Applications installed in Windows need to manually updated. So you need to go to a website, compare the your installed version number with the latest available and if the latest available is a newer one, you need to download it and install it. How boring can this be? But some application have a build-in updater. So there is no need to go to their website. But you still have to run the application. If you don’t use a application much (and so you will not update this that much), you create a security hole as big as New York!
With the newest version of Windows Update, called Microsoft Update, it closes the gab a little, but only for Microsoft software. The other applications still have to be updated manually.

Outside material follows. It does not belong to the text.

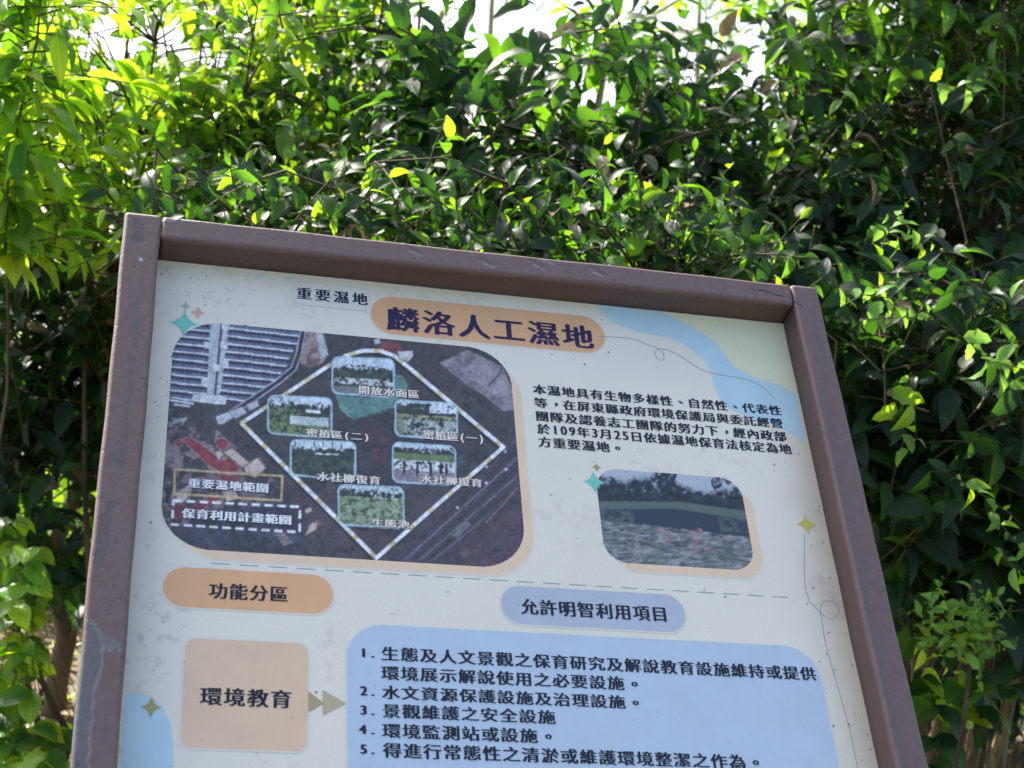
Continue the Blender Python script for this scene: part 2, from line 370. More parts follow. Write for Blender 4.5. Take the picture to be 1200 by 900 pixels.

Apt-get does it all. It keeps track of all your applications and system components and updates them all with just 2 simple command.
sudo apt-get update
sudo apt-get upgrade
The first one updates the files with version numbers to compare the application with. The second upgrades all the applications to the newest version. It can be made even easier.
sudo apt-get update; apt-get -y upgrade
This updates and upgrades in one line of code all applications and agrees all questions by using the ‘-y’ parameter.
There are application out there for Windows users, for example: Win-apt. But I doubt these kind of application are equal to apt-get.
So if you want to be safe and secure, use a Linux distributions based on Debian, like Ubuntu.